Bien sûr , nos établissements sont surchargés et insuffisants, mal entretenus. Les enseignants travaillent dans des conditions déplorables et font de l’éducation de masse dans des écoles surchargées. Comment ne nous sentirons nous pas concernés par l’égalité de chance quant à Mayotte la règle reste l’inégalité, le mal être pour les équipes et les élèves.
Pour l’écologie, nos écoles se dégradent plus vite qu’ailleurs du fait des surcharges et des rotations. On y utilise deux fois plus d’eau que dans les écoles d’ailleurs. Aucune de notre établissement n’est équipé ne serait-ce que d’un système de récupération d’eau pluviale pour pallier le manque d’eau pendant la saison sèche… Notre Île est surpeuplée d’enfants en âge d’être scolarisés avec des écoles insuffisantes.

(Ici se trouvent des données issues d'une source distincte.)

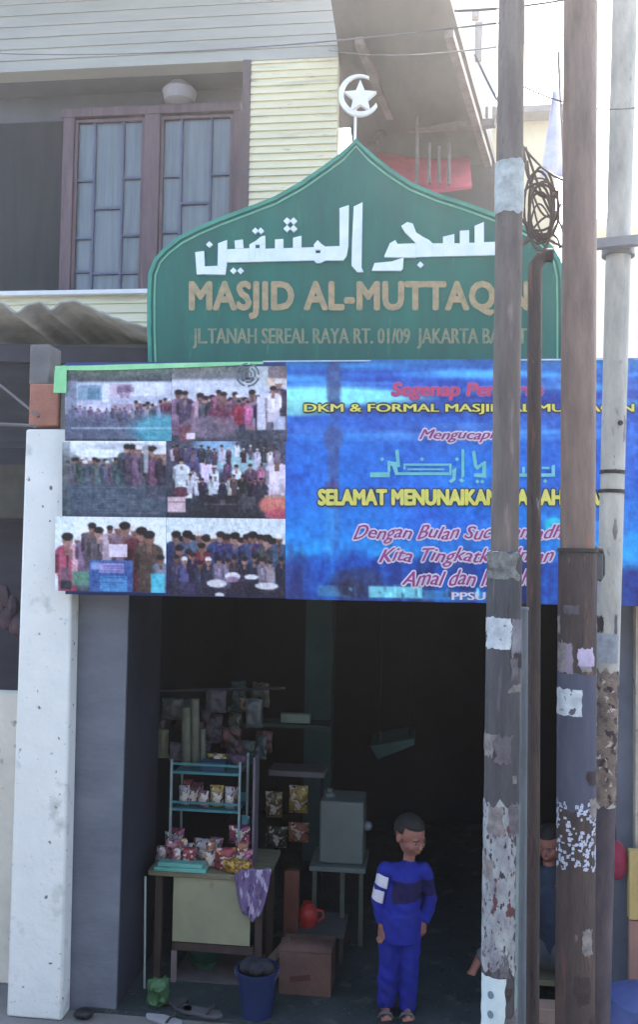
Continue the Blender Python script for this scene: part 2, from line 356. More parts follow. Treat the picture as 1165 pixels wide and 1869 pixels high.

Pendant longtemps, vous, syndicats des enseignants, avez dénoncé le phénomène des classes surchargées. Où en est ce problème à Mayotte ?
Le recteur a parlé l’année dernière de déficit de plus de 800 salles de classe. Les constructions nouvelles se chiffrent à moins de 15 salles avec plus de 3000 élèves de plus dans le premier degré cette année. Je vous laisse le soin de conclure si le problème de surcharge a été réglé ! Cela justifie la demande du SNUIPP-FSU MAYOTTE de nationaliser temporairement les constructions scolaires pour normaliser les situations des constructions scolaires avant leur rétrocession aux communes.
Le problème de manque d’enseignants se pose désormais au niveau national aussi. A Mayotte, le rectorat fait appel à des enseignants contractuels. Est-ce que vous le conseillerez au ministre de l’Éducation ? Si « OUI » ou « NON », expliquez pourquoi.
A force de vouloir faire des économies sur le dos des fonctionnaires en général et sur celui des enseignant-es en particulier (blocage du point d’indice, coupe sur les primes ou indemnités dans les DOM…) et avec les coups portés à la fonction publique, on fait face aujourd’hui à une pénurie d’enseignant-es formé-es.
Mayotte le laboratoire connaît depuis quelques années déjà la contractualisation de masse avec plus de 50 % des effectifs enseignants dans le second degré et 25 % dans le premier degré, soit plus de 3000 contractuel-les.
Le phénomène qui touchait jusqu’il y quelques années Mayotte, la Seine Saint Denis et la Guyane se généralise et donne une claque à l’État et au MEN. Il est encore temps d’inverser la situation à moins que l’objectif de la France soit la contractualisation totale de la fonction publique et donc de l’éducation nationale.
Enfin, pensez-vous que l’école de la République remplit pleinement sa mission à Mayotte ?
Pour nous autres, enfants de parents analphabètes ou à peine scolarisés et malgré les difficultés de scolarisation des années 1970 à 1990, l’école a été synonyme d’ascenseur sociale à travers la transmission de savoirs. Elle nous a préparé-es à l’exercice de la citoyenneté, au savoir vivre ensemble et à l’exercice professionnelle, tout en visant l’égalité.
Aujourd’hui et à Mayotte, l’école ne semble pas être la priorité des services publics, la formation de nos citoyens de demain non plus par la même occasion. Nos enfants n’ont pas la préparation qui leur faut pour une vie épanouie (pas assez d’enseignant-es formé-es, pas assez d’écoles, pas traités égalitairement, pas de bonnes conditions de travail…)
Question subsidiaire : la violence est-elle toujours d’actualité dans le milieu scolaire?
La violence reste d’actualité ! Qu’elle ait lieu sur les routes , dans nos villes et villages ou en milieu scolaire et leurs abords, elle impacte toujours négativement sur la scolarisation de nos enfants à travers leur acheminement vers leurs établissements scolaires.